Improving Transportation Decision Making in Low Income and Minority Communities

March 11, 2004

Mr. Chairman and members of the Caucus, I am very pleased to be here today to share my views on the reauthorization of the Transportation Equity Act for the 21st Century (TEA-21). My brief comments this afternoon focus on the need for greater local and metropolitan control over transportation spending and how that can result in a more balanced and holistic network which, in turn, can better address transportation challenges and concerns of low income and minority communities all across the nation.

Since the early 1990s, federal transportation law has devolved greater powers to metropolitan areas. In the transportation arena, such devolution has sparked renewed interest in broader metropolitan thinking and action, which is important because these places do indeed matter. They are home to over 80 percent of the nation’s residents, 84 percent of American jobs, 85 percent of the nation’s economic output, and 87 percent of the nation’s black population. In short, metropolitan areas are literally where America lives.

By giving metropolitan areas greater resources and flexibility, federal law has enabled them to tailor transportation solutions to their own distinctive realities, based on locally-defined goals and objectives. These reforms have surely made a difference for communities throughout the nation. Clearly, the federal laws are sound.

And yet, the laws themselves are only part of the picture. Unfortunately, implementation of the statutes has been seriously flawed—and in basic ways unresponsive to metropolitan needs. The impact, therefore, on minority communities has been both profound and disappointing.

The first disappointment is that, after ten years, most states have still not embraced the intent of federal law and devolved sufficient powers and responsibilities to metropolitan areas in order to support local elected leaders and the communities they represent.

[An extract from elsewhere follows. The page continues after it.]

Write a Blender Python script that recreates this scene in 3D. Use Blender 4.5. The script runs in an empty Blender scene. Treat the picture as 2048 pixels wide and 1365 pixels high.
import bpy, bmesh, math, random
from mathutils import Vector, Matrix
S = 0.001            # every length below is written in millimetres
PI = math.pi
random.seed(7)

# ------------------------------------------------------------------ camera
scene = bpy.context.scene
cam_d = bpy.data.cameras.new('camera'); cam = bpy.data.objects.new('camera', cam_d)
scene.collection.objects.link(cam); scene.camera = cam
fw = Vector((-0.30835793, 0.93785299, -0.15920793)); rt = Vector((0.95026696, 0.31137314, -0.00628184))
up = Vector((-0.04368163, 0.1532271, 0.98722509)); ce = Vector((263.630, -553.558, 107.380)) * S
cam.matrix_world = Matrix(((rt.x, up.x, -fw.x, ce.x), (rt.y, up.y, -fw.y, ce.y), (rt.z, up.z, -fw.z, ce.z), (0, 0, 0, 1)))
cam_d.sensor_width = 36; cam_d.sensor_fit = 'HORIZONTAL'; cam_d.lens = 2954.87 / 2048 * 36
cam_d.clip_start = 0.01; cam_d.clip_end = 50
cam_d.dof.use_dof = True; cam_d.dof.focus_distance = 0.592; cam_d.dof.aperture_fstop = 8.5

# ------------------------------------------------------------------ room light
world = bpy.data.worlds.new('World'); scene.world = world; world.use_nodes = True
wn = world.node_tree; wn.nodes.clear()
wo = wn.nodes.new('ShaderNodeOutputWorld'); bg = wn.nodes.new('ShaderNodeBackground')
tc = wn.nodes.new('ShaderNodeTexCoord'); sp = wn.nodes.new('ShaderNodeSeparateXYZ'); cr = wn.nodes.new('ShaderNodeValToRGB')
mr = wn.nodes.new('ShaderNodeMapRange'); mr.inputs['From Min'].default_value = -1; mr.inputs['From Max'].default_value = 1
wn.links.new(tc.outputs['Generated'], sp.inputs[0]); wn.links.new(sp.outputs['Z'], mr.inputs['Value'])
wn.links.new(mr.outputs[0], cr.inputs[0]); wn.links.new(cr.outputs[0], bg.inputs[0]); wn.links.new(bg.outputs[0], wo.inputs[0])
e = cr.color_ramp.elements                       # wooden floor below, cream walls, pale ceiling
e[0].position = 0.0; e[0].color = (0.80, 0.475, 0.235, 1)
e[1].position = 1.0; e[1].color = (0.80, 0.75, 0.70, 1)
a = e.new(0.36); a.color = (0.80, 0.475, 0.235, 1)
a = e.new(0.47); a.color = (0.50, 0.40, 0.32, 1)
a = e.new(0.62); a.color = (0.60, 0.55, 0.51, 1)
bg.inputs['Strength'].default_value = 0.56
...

Although TEA-21 and its predecessor, the Intermodal Surface Transportation Efficiency Act (ISTEA) were designed to move transportation decision making out of the back rooms and board rooms of the highway establishment, many state departments of transportation (DOTs) still wield considerable formal and informal power, and retain authority over substantial state transportation funds. Such arrangements create an unfavorable climate for the flowering of federal policy reforms and frequently cut against metropolitan interests.

The second disappointment is that many states actually penalize urban and metropolitan areas in the allocation of transportation money. This penalty owes to several biases. The first bias follows from the fact that federal law allocates the vast majority of federal money directly to state DOTs. Only about 6 percent of all federal highway funds are sub-allocated directly to the metropolitan level.

So, while federal transportation spending increased from ISTEA to TEA-21, the share of funds sub-llocated to metropolitan areas actually declined as a share of total highway spending. All told, metropolitan areas make decisions on only about 10 cents of every dollar they generate even though local governments within metropolitan areas own and maintain the vast majority of the transportation infrastructure.

Funding analyses in several states such as Ohio, Colorado, Pennsylvania, Missouri, and Washington show what this means for metropolitan areas. In these states, urban areas act as “donor regions” contributing more in revenues than they receive in allocations from the state or through direct local transfers. So in addition to the donor/donee debate between states, it is important to understand that the issue is also prevalent within many states.

Another urban funding inequity results from the fact that thirty states—including Georgia, Missouri, Pennsylvania, Mississippi, Alabama, and Ohio—restrict the use of their gasoline tax to highway purposes only. This is important for the hearing today particularly because it precludes the use of these state funds for transit which we know is so critical for mobility and job access in metropolitan areas, especially for blacks, who rely on transit almost six times as much as whites and nearly twice as much as other racial and ethnic minorities.

The final disappointment is that TEA-21 failed to improve accountability and performance measures in a way that kept up with its 40-percent spending increase over ISTEA. It is astonishing that unlike other state and local bureaucracies that receive federal funding—state welfare departments, state education departments, local public housing authorities—state transportation departments are held to few performance standards on important factors such as accessibility, mobility, or system preservation.

In conclusion, Mr. Chairman, in order to ensure the equitable distribution of federal transportation dollars in a way that benefits all communities, Congress must boldly go beyond just preserving past reforms and give localities and metropolitan areas greater powers and more tools in exchange for enhanced accountability. To do that, recommendations such as those offered by Representative Eddie Bernice Johnson in H.R. 3611, the Metropolitan Congestion Relief Act, should be embraced—especially those that provide more resources for metropolitan areas from existing federal programs.

But just as importantly, if Congress is serious about making transportation investments equitable, it should establish a new framework for accountability that includes tighter disclosure requirements, improved performance measures, and rewards for exceptional performance. In doing so, Congress will create a transportation system that is more responsive to all citizens and business, both urban and rural, metropolitan and non-metropolitan. The more citizens and businesses inform transportation decisions, the better those decisions will be.

And so Mr. Chairman and members of the Caucus, 2004 need not—and should not—see a “routine” reauthorization of federal transportation law. To the contrary: Enactment of the first major federal transportation bill of the 21st century should become the seminal moment when Washington truly gets transportation policy right for America.

Thank you very much for providing me the opportunity to appear before you today.